Por ARIEL
DORFMAN
en El
País - Madrid - 27/09/03
Aquel 26 de
septiembre de 1973 en que enterraron a Pablo Neruda vivía yo en
Santiago de Chile, a sólo escasos kilómetros del cementerio General, y
nada hubiera sido más fácil para mí que caminar hasta el otro lado de
la ciudad para acompañar al gran poeta en su último
viaje hacia la tierra. En efecto, no me hubiera costado casi nada
unirme a los hombres y las mujeres que coreaban su nombre, podría
haber cantado yo también ese nombre frente a su ataúd, podría haberme
despedido de él.
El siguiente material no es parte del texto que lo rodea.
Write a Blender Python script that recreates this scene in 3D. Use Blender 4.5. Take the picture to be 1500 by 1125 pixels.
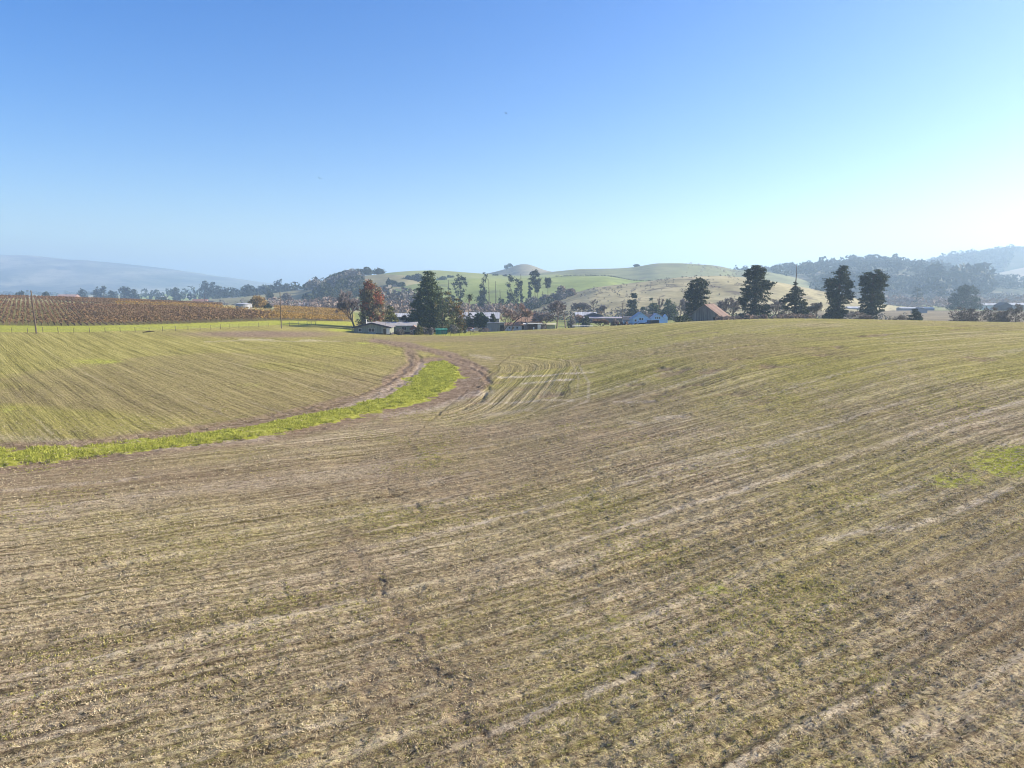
import bpy, math, random
import numpy as np
random.seed(7); rng = np.random.default_rng(7)
for o in list(bpy.data.objects): bpy.data.objects.remove(o)
S = bpy.context.scene; COL = S.collection
# ------------------------------------------------------------------ camera
H = 16.0; F = 1040.0; HOR = 425.0; PITCH = math.atan((562.5-HOR)/F)
cam = bpy.data.cameras.new('camera'); cam.lens = 36*F/1500; cam.sensor_width = 36; cam.clip_start = 0.5; cam.clip_end = 60000
co = bpy.data.objects.new('camera', cam); COL.objects.link(co); co.location = (0, 0, H)
co.rotation_euler = (math.pi/2-PITCH, 0, 0); S.camera = co
# ------------------------------------------------------------------ light
SUN_EL, SUN_AZ = math.radians(27), math.radians(79)      # azimuth clockwise from +Y
w = bpy.data.worlds.new("World"); S.world = w; w.use_nodes = True
nt = w.node_tree; nt.nodes.clear()
sky = nt.nodes.new('ShaderNodeTexSky'); sky.sky_type = 'NISHITA'; sky.sun_disc = False
sky.sun_elevation = SUN_EL; sky.sun_rotation = SUN_AZ; sky.altitude = 0; sky.air_density = 1.0; sky.dust_density = 1.15; sky.ozone_density = 2.6
bg = nt.nodes.new('ShaderNodeBackground'); bg.inputs['Strength'].default_value = 0.078
wo = nt.nodes.new('ShaderNodeOutputWorld'); hs = nt.nodes.new('ShaderNodeHueSaturation'); hs.inputs['Saturation'].default_value = 1.50; hs.inputs['Hue'].default_value = 0.516; nt.links.new(sky.outputs[0], hs.inputs['Color']); nt.links.new(hs.outputs[0], bg.inputs['Color']); nt.links.new(bg.outputs[0], wo.inputs['Surface'])
sl = bpy.data.lights.new('sun', 'SUN'); sl.energy = 5.0; sl.angle = math.radians(0.53); sl.color = (1.0, 0.86, 0.66)
so = bpy.data.objects.new('sun', sl); COL.objects.link(so); so.location = (200, 60, 200)
so.rotation_euler = (math.pi/2-SUN_EL, 0, math.pi-SUN_AZ)
S.view_settings.view_transform = 'Standard'; S.view_settings.look = 'None'; S.view_settings.gamma = 1; S.view_settings.exposure = 1.38
S.view_settings.use_curve_mapping = False
S.render.engine = 'CYCLES'; S.cycles.max_bounces = 5; S.cycles.diffuse_bounces = 2; S.cycles.volume_bounces = 1
S.cycles.transparent_max_bounces = 8; S.cycles.use_denoising = True; S.cycles.filter_width = 1.05
HAZE_DENSITY = 0.00028; HAZE_COLOR = (0.50, 0.72, 1.0)

# ------------------------------------------------------------------ helpers: view rays to world
SP, CP = math.sin(PITCH), math.cos(PITCH)
def ray(px, py, Y):
    u = (np.asarray(px, float)-750)/F; v = (562.5-np.asarray(py, float))/F
    t = Y/(CP+v*SP)
    return u*t, H+t*(-SP+v*CP)            # x, z at world y = Y
def proj(x, y, z):
    d = y*CP-(z-H)*SP; d = np.where(d < 0.5, 0.5, d)
    return 750+F*x/d, 562.5-F*((z-H)*CP+y*SP)/d
# ---- value noise
_T = np.random.default_rng(3).random((256, 256))
def vnoise(x, y):
    xi = np.floor(x).astype(np.int64); yi = np.floor(y).astype(np.int64); fx = x-xi; fy = y-yi
    fx = fx*fx*(3-2*fx); fy = fy*fy*(3-2*fy)
    a = _T[xi & 255, yi & 255]; b = _T[(xi+1) & 255, yi & 255]; c = _T[xi & 255, (yi+1) & 255]; d = _T[(xi+1) & 255, (yi+1) & 255]
    return (a*(1-fx)+b*fx)*(1-fy)+(c*(1-fx)+d*fx)*fy
def fbm(x, y, o=4):
    s = 0; a = 0.5; n = 0
    for i in range(o):
        s = s+a*vnoise(x*2**i+17.3*i, y*2**i+5.1*i); n += a; a *= 0.5
    return s/n
def sstep(a, b, x):
    t = np.clip((x-a)/(b-a), 0, 1); return t*t*(3-2*t)
# ------------------------------------------------------------------ terrain
_cp = []
for x_, y_ in [(-60,-20),(0,-20),(60,-20),(-40,22),(0,22),(40,22),(-30,50),(0,50),(-48,72),(-25,80),(0,90),(-15,120),(-30,95),(-110,60),(150,-60),(-150,-60)]:
    _cp.append((x_, y_, 0.0))
for a in [(0,570,110),(0,520,150),(0,487,190),(100,487,195),(200,486,205),(300,483,220),(400,479,240),(480,481,245),(300,540,135),(300,500,185),(450,505,180),(450,540,132),
          (0,478,235),(200,476,240),(300,473,250),(400,472,265),(510,473,290),(-150,480,230),
          (-250,436,430),(-100,435,430),(0,436,430),(100,439,430),(200,443,430),(300,448,420),(370,453,400),(440,462,350),(510,472,300),
          (0,452,320),(150,455,320),(300,459,320),
          (620,491,240),(560,490,248),(750,484,245),(700,486,285),(820,481,262),(900,478,205),(1000,472,200),(1100,466.5,190),(1200,467.5,180),(1340,471,172),(1500,474,165),(1650,476,160),
          (1000,520,105),(1200,520,98),(1400,520,95),(1250,600,72),(1450,640,58),(820,530,150),(1000,640,65),(760,600,93),
          (1020,474,230),(940,474,340),(870,478,340),(700,476,340),(600,478,340)]:
    x_, z_ = ray(*a); _cp.append((float(x_), a[2], float(z_)))
for x_, y_, z_ in [(-200,600,1),(-400,600,2),(0,420,-0.5),(0,600,-2),(150,300,2.5),(100,260,4.2),(150,260,3.8),(60,270,2.5),(200,450,1),(0,340,-0.3),(90,450,0),(300,250,5),(300,400,2),(300,100,8),(-300,300,9),(-300,150,5),(-60,600,-2),(250,650,-1),(100,650,-2),(-130,480,3.2),(-40,480,-1),(90,430,0)]:
    _cp.append((x_, y_, z_))
_C = np.array(_cp); _n = len(_C)
def _U(r2): return 0.5*r2*np.log(r2+1e-9)
_d2 = ((_C[:, None, :2]-_C[None, :, :2])**2).sum(-1)
_A = np.zeros((_n+3, _n+3)); _A[:_n, :_n] = _U(_d2)+np.eye(_n)*400.0
_A[:_n, _n] = 1; _A[:_n, _n+1:] = _C[:, :2]; _A[_n, :_n] = 1; _A[_n+1:, :_n] = _C[:, :2].T
_W = np.linalg.solve(_A, np.r_[_C[:, 2], 0, 0, 0])
def ground_z(x, y):
    x = np.asarray(x, float); y = np.asarray(y, float); sh = np.broadcast(x, y).shape
    x = np.broadcast_to(x, sh).ravel(); y = np.broadcast_to(y, sh).ravel(); out = np.empty(x.size)
    xc = np.clip(x, -420, 420); yc = np.clip(y, -80, 660)
    for i in range(0, x.size, 60000):
        a = xc[i:i+60000]; b = yc[i:i+60000]
        r2 = (a[:, None]-_C[:, 0])**2+(b[:, None]-_C[:, 1])**2
        out[i:i+60000] = _U(r2)@_W[:_n]+_W[_n]+_W[_n+1]*a+_W[_n+2]*b
    out = np.clip(out, -6, 16)
    f = np.maximum(sstep(520, 760, y), sstep(330, 600, np.abs(x)))
    f = np.maximum(f, sstep(30, 150, -y))
    far = -3.0
    return (out*(1-f)+far*f).reshape(sh)
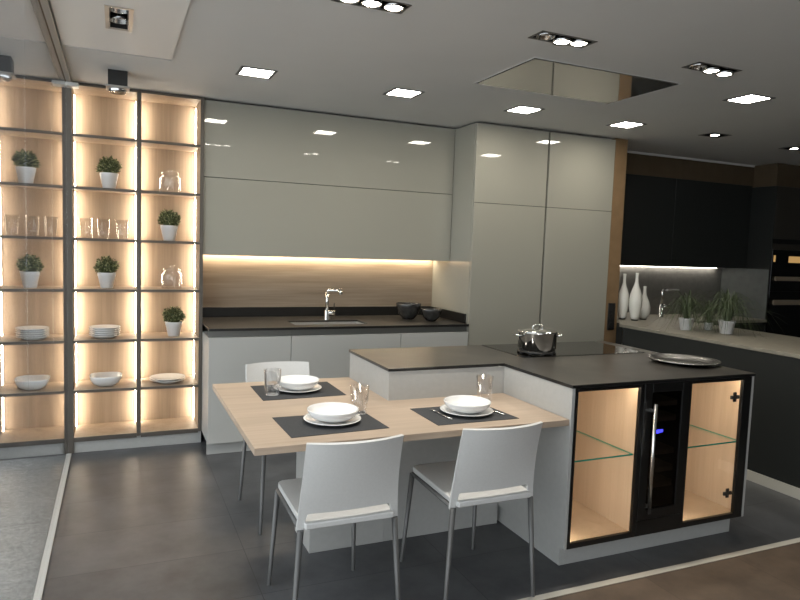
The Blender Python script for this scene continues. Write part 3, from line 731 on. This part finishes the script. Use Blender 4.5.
def oven(z0, z1, hz0, hz1, glow, lab):
    o = thing('built_in_oven', lab, 'oven', (7.085, -.13, z0), 'black built in ovens')
    obj('front', box(6.772, 7.398, -.132, -.102, z0, z1, .001), M['black_gloss'], o)
    hh = MB().box(6.80, 7.37, -.175, -.160, hz0, hz1, .003); hh.box(6.83, 6.845, -.16, -.1325, hz0 + .008, hz1 - .008, 0); hh.box(7.325, 7.34, -.16, -.1325, hz0 + .008, hz1 - .008, 0)
    obj('handle', hh, M['oven_bar'], o)
    if glow:
        obj('amber_patch', box(6.795, 6.825, -.1335, -.1322, 1.495, 1.565, 0), M['oven_glow'], o)  # glowing amber rectangles laid on the oven front
        obj('amber_patch', box(7.035, 7.235, -.1335, -.1322, 1.490, 1.560, 0), M['oven_glow'], o)
oven(1.175, 1.622, 1.292, 1.338, True, 'upper black oven with amber patches and a steel handle bar')
oven(.605, 1.172, 1.030, 1.085, False, 'lower black oven with a pale steel handle bar')

# tap of the dark kitchen
tx, ty, tz = 5.50, .12, .868
ta = thing('kitchen_tap', 'chrome tap with long flat spout beside the white vases', 'tap', (tx, ty, tz))
obj('base', MB().lathe([(0, 0), (.030, 0), (.030, .006), (.024, .012), (.022, .14), (0, .142)], 24, (tx, ty, tz)), M['chrome'], ta)
obj('column', MB().tube([(tx, ty, tz + .13), (tx, ty, tz + .27), (tx + .012, ty - .004, tz + .292), (tx + .04, ty - .01, tz + .300)], .013, 14), M['chrome'], ta)
obj('spout', MB().box(tx + .03, tx + .20, ty - .035, ty + .005, tz + .288, tz + .308, .004), M['steel_matt'], ta)
obj('lever', MB().tube([(tx + .02, ty, tz + .125), (tx + .09, ty - .02, tz + .128)], [.018, .010], 12), M['chrome'], ta)

# vases
def vase(x, y, z, prof, label):
    v = thing('bottle_vase', label, 'vase', (x, y, z), 'white bottle vases on the beige worktop')
    k = prof[0]
    obj('base', MB().lathe([(0, 0), (k * .93, 0), (k, .004), (k, .012), (0, .012)], 32, (x, y, z)), M['gimbal_dark'], v)
    obj('body', MB().lathe([(0, .0122), (k, .0122)] + prof[1] + [(prof[1][-1][0] * .6, prof[1][-1][1]), (prof[1][-1][0] * .5, prof[1][-1][1] - .03)], 36, (x, y, z)), M['vase'], v)
tall = [(.036, .03), (.044, .08), (.050, .14), (.0515, .185), (.046, .235), (.034, .275), (.022, .305), (.0145, .34), (.0125, .375), (.013, .405), (.0145, .422)]
tall2 = [(.038, .03), (.049, .08), (.056, .14), (.0575, .19), (.051, .24), (.036, .285), (.023, .32), (.0155, .355), (.0135, .39), (.014, .418), (.0155, .436)]
drop = [(.040, .025), (.053, .05), (.060, .085), (.0585, .12), (.046, .165), (.030, .20), (.019, .23), (.0145, .26), (.0135, .29), (.0155, .312)]
vase(4.606, -.290, .9194, (.030, tall), 'tall slim white bottle vase closest to the brown wall end')
vase(4.650, -.400, .9194, (.032, tall2), 'tallest white bottle vase in the middle of the three')
vase(4.806, -.345, .9194, (.030, drop), 'short drop shaped white vase beside the two tall ones')

# grass plants
def grass_plant(x, y, z, r, h, n, rl, seed, label, narrow=None):
    g = thing('potted_grass', label, 'plant', (x, y, z), 'spidery plants on the beige worktop')
    obj('pot', MB().lathe([(0, 0), (r * .74, 0), (r * .77, .003), (r, h - .014), (r * 1.05, h - .012), (r * 1.06, h), (r * .95, h), (r * .90, h - .012), (0, h - .014)], 36, (x, y, z)), M['pot'], g)
    obj('soil', MB().lathe([(0, h - .006), (r * .89, h - .010)], 24, (x, y, z)), M['soil'], g)
    rnd = random.Random(seed); lf = MB()
    lf.lathe([(.012, h - .008), (.016, h + .02), (.008, h + .06), (0, h + .075)], 10, (x, y, z))
    for i in range(n):
        a = rnd.uniform(0, 2 * PI); u = Vector((math.cos(a), math.sin(a), 0)); w0 = rnd.uniform(.0022, .0038)
        b = Vector((x, y, z + h - .004)) + u * rnd.uniform(0, r * .4); pts = []
        q = rnd.random(); ln = rl * (.30 + .75 * q) * rnd.uniform(.8, 1.3); hi = rl * rnd.uniform(.5, 1.55) * (1.1 - .25 * q); en = rl * rnd.uniform(-.75, .35) * (.5 + .5 * q)
        for k in range(9):
            t = k / 8
            p = b + u * ln * (2 * t * (1 - t) * .30 + t * t) + Vector((0, 0, 2 * t * (1 - t) * hi + t * t * en))
            if p.z < z + .006 and k: p.z = z + .006 + .001 * rnd.random()
            pts.append(p)
        s = Vector((-u.y, u.x, 0)); prev = None
        for k, p in enumerate(pts):
            w = w0 * (1 - (k / 8) ** 2 * .85); q = (lf.bm.verts.new(p + s * w), lf.bm.verts.new(p + Vector((0, 0, -w * .6))), lf.bm.verts.new(p - s * w))
            if prev:
                lf.bm.faces.new((prev[0], prev[1], q[1], q[0])).smooth = True; lf.bm.faces.new((prev[1], prev[2], q[2], q[1])).smooth = True
            prev = q
    obj('leaves', lf, M['grass'], g)
grass_plant(4.575, -1.055, .9194, .055, .098, 120, .29, 11, 'spidery green plant in a white pot closest to the vases')
grass_plant(4.745, -1.300, .9194, .060, .104, 170, .32, 12, 'largest spidery green plant in a white pot closest to the ovens')
grass_plant(4.800, -1.080, .9194, .034, .060, 70, .26, 13, 'small spidery plant between and behind the two white potted ones')

# ------------------------------------------------------------------ camera
cam = bpy.data.cameras.new('camera'); co = bpy.data.objects.new('camera', cam); COL.objects.link(co)
yaw, pitch, roll, f = .41301150590033064, -.08152344546482414, .034639731488949416, 648.5494030523981
fw = Vector((math.sin(yaw) * math.cos(pitch), math.cos(yaw) * math.cos(pitch), math.sin(pitch)))
ri = Vector((math.cos(yaw), -math.sin(yaw), 0)); up = ri.cross(fw)
R = math.cos(roll) * ri + math.sin(roll) * up; U = -math.sin(roll) * ri + math.cos(roll) * up
mt = Matrix((R, U, -fw)).transposed().to_4x4(); mt.translation = Vector((.3115790953631212, -4.945421725536075, 1.5151133936021575))
co.matrix_world = mt
cam.sensor_fit = 'HORIZONTAL'; cam.sensor_width = 36; cam.lens = f / 800 * 36; cam.clip_start = .05
SC.camera = co

# ------------------------------------------------------------------ light: lamps above plus daylight from the street
def spot(x, y, energy, ang=1.7, tgt=None, z=2.49, col=(1, .93, .82)):
    l = bpy.data.lights.new('spot_beam', 'SPOT'); l.energy = energy; l.spot_size = ang; l.spot_blend = .6; l.color = col; l.shadow_soft_size = .035
    o = bpy.data.objects.new('spot_beam', l); COL.objects.link(o); o.location = (x, y, z)
    if tgt: o.rotation_euler = (Vector(tgt) - Vector((x, y, z))).to_track_quat('-Z', 'Y').to_euler()
for x in (1.20, 1.301, 1.402): spot(x, gy, 22)
for x in (2.287, 2.388): spot(x, gy, 22)
for x in (3.285, 3.385): spot(x, gy, 22)
spot(4.91, -.91, 2.5); spot(6.01, -.83, 2.5)
w = bpy.data.worlds.new('world'); SC.world = w; w.use_nodes = True
bg = w.node_tree.nodes['Background']; bg.inputs['Color'].default_value = (.93, .965, 1, 1); bg.inputs['Strength'].default_value = 2.9

SC.view_settings.view_transform = 'Standard'; SC.view_settings.look = 'None'
SC.view_settings.exposure = 0; SC.view_settings.gamma = 1; SC.view_settings.use_curve_mapping = False
SC.cycles.max_bounces = 10; SC.cycles.diffuse_bounces = 5; SC.cycles.glossy_bounces = 5; SC.cycles.transparent_max_bounces = 16
SC.cycles.sample_clamp_indirect = 8
SC.cycles.caustics_reflective = False; SC.cycles.caustics_refractive = False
Pero no lo hice: no caminé esos kilómetros, no repetí
su nombre frente al sarcófago, no asistí al funeral del hombre que,
más que cualquier otro autor vivo o muerto, me había iniciado en el
amor a Chile y al idioma castellano.
Es una de las
pocas cosas en la vida de que me arrepiento.
Cuando había
llegado a Chile en 1954 desde los Estados Unidos -un joven de doce
años, nacido en Argentina y que, sin embargo, sólo pobremente
balbuceaba un par de palabras en mi idioma nativo- no había oído
hablar de Neruda ni menos hubiera podido recitar uno de sus versos.
Durante la década venidera, sin embargo, en la medida de que Chile y
sus sílabas me fueron seduciendo, Neruda iba a infiltrarse gota a gota
en mi existencia hasta que finalmente me tomó el corazón por
asalto.
Mi primer
encuentro con Neruda, si no recuerdo mal, fue a la edad de catorce.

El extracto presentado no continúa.